'The Second Plane' by Martin Amis

BOOK REVIEW

September 11: Terror and Boredom

IT would be too easy to read Martin Amis' slim book on Sept. 11 in a day and to dismiss it with a politically correct glare. The dozen essays, columns and reviews and two short stories in "The Second Plane: September 11, Terror and Boredom" are more illuminating than that, though deeply, sometimes self-indulgently flawed.

They were written across six years, starting with a column in Britain's Guardian on Sept. 18, 2001, and ending with one in the Times of London on Sept. 11, 2007. Amis has republished them together, with few revisions, to let us watch him learning fitfully, as we all did, from Sept. 11.

He stumbled through over-determined, under-informed generalizations and fragmented, contradictory insights about an attack as old as hatred but as new as using an "American passenger jet . . . symbol of indigenous mobility and zest," to destroy thousands of lives and shatter symbols of Pax Americana's peaceful commerce and omnipotence in war.

Amis is brave in again baring his earliest rationalizations, unfolding obsessions and dubious conclusions, but at times he's brazen in shoving our snouts into harsh realities that he thinks we've sanitized, ideologized or quietly forgotten with the passage of time.

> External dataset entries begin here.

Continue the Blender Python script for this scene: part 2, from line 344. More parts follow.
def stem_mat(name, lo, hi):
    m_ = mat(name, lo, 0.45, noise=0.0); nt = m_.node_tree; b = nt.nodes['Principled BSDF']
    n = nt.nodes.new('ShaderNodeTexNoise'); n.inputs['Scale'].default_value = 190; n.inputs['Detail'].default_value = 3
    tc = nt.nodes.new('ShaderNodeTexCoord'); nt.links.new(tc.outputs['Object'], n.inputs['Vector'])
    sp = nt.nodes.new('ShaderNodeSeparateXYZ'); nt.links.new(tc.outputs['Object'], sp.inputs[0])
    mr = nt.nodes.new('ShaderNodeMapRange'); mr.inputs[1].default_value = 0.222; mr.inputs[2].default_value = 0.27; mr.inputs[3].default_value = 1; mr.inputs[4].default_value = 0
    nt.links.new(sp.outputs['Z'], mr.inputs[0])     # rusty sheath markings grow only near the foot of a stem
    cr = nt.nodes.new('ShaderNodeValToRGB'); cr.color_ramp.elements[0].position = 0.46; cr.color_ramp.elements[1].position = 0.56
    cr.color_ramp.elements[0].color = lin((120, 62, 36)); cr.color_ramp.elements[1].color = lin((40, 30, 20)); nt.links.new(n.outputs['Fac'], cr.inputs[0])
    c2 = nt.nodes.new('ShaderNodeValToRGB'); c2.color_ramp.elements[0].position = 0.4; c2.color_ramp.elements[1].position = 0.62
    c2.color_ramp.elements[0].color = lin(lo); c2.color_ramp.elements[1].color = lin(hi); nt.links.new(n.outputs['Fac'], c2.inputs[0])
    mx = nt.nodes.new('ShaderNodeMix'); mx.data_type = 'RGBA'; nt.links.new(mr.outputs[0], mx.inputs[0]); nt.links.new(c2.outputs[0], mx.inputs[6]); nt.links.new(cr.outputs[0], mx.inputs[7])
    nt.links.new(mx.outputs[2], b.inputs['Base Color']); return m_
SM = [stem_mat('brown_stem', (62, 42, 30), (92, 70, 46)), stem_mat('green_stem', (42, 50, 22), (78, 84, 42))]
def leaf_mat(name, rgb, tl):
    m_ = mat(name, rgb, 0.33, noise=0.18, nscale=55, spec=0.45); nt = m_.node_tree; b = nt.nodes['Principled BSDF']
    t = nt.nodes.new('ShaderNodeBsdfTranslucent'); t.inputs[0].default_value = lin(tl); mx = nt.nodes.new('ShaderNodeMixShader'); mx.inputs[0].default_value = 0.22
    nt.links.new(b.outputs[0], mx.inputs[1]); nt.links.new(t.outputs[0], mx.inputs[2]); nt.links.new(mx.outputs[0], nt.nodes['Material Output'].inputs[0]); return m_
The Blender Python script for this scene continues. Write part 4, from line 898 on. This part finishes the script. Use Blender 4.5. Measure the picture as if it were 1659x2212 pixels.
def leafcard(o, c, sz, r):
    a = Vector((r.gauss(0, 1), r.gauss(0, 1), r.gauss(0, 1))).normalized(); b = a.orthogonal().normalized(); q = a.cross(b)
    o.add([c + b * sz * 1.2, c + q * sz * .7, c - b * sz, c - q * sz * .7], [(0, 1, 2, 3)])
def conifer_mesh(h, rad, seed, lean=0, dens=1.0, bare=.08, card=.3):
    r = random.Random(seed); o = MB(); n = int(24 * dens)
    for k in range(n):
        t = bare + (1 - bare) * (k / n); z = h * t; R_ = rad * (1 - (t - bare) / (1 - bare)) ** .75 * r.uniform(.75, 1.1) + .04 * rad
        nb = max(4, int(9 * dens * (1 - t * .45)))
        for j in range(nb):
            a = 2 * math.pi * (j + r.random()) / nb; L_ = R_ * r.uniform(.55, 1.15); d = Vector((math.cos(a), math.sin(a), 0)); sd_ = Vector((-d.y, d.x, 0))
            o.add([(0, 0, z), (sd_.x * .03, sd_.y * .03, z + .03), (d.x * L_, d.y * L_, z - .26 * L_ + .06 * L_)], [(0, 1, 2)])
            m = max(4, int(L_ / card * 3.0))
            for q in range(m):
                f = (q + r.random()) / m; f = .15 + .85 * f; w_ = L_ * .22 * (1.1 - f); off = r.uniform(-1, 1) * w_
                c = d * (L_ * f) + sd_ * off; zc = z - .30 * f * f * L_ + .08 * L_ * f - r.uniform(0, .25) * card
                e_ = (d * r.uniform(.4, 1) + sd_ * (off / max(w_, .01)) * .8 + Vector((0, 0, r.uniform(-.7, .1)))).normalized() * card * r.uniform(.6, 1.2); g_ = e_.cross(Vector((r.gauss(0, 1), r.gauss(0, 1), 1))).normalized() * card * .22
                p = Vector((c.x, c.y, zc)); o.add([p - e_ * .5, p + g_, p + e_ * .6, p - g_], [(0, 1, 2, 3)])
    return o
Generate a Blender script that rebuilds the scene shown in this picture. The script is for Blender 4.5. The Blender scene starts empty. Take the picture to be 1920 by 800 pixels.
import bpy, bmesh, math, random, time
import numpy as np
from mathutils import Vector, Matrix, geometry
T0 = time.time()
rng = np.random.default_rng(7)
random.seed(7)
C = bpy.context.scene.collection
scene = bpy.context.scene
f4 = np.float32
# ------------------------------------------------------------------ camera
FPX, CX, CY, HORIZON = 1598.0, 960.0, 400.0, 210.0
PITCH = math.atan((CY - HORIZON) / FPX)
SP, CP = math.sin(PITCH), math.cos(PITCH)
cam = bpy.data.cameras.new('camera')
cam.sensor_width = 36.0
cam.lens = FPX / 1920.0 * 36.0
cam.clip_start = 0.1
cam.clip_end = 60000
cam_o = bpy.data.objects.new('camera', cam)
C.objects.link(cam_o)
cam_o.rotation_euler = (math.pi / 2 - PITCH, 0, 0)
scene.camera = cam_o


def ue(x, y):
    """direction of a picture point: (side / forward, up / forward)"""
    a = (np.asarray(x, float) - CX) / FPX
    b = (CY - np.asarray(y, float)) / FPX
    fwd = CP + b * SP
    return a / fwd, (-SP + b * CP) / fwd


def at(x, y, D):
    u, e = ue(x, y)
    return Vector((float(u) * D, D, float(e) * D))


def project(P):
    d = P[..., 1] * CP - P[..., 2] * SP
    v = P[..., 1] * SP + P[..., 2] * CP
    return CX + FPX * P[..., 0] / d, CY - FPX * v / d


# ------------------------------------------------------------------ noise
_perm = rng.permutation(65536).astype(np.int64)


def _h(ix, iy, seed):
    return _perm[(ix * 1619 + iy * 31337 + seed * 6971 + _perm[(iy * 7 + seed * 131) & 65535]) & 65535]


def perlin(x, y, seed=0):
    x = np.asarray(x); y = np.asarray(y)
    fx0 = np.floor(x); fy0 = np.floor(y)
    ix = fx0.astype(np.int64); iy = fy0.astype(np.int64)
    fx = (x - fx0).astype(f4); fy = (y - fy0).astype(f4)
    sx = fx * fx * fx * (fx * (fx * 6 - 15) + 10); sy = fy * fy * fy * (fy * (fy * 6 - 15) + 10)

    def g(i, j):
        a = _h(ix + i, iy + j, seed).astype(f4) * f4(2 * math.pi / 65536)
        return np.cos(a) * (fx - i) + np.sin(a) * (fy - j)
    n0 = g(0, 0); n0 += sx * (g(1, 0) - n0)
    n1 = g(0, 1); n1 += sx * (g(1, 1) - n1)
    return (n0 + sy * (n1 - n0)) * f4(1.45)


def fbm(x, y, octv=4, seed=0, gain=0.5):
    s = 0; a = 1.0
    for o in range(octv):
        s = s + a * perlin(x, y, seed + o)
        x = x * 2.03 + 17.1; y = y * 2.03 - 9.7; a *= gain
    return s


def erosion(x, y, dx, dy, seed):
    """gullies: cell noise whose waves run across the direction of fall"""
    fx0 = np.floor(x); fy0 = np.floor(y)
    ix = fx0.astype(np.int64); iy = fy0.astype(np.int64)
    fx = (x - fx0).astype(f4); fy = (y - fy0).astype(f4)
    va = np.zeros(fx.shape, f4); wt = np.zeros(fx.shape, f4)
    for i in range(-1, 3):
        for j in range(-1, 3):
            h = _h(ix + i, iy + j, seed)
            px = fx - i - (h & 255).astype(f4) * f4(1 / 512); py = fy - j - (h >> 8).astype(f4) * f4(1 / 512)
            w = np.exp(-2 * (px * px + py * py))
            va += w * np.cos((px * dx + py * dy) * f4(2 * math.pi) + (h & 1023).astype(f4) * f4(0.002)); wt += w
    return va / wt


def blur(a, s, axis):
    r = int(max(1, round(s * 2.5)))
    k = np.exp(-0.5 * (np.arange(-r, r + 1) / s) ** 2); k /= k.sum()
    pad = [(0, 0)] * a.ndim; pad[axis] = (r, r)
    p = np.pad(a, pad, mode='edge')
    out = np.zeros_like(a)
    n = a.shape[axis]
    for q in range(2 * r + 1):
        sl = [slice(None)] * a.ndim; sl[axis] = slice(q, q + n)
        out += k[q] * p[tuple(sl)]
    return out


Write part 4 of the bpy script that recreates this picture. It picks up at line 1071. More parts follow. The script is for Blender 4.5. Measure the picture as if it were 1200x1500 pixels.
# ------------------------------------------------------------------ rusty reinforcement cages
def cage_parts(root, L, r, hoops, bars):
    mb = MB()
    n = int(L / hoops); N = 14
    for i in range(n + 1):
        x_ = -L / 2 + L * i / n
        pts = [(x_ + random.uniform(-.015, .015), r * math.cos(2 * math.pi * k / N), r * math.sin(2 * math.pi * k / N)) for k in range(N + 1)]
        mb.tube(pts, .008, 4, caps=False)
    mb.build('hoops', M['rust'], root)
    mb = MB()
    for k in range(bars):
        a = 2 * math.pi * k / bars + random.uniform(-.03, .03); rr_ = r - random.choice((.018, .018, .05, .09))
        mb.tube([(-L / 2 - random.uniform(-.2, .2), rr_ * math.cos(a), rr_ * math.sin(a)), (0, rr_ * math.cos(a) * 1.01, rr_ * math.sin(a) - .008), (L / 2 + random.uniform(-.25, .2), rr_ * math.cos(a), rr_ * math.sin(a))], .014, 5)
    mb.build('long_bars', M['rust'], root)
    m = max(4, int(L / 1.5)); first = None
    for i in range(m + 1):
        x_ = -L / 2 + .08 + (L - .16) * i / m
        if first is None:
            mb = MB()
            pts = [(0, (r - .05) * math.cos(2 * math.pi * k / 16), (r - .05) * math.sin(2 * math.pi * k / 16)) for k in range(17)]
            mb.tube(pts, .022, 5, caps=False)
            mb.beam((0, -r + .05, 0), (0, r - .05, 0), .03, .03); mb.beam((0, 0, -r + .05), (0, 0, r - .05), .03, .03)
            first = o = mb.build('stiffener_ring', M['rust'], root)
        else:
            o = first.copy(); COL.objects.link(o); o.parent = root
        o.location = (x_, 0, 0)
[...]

So determined is Amis to make us taste suicide bombing's depravity that he traces intimately the perpetrators' psycho-sexual perversity, their "self besplatterment," the bloody "pink haze" forming above the bodies of World Trade Center victims who've plunged to their deaths. Even the film "United 93" captures heroic passengers' "state of near-perfect distress -- a distress that knows no blindspots. . . . the ancient flavor of death and defeat. You think: this is exactly what they meant us to feel."

He makes you ashamed of trying to feel anything else.

Amis' realism is harsh politically as well as morally: Wrong-headed though he considers the war in Iraq, he doesn't let its depredations eclipse those of Saddam Hussein, who "used familial love as an additional instrument of torture . . . as the interrogator applies himself to your mother or your three-year-old child."

Even Amis' New Yorker short story "In the Palace of End," about Hussein's torture house, is chilling, with a clamminess that puts it beyond surreal.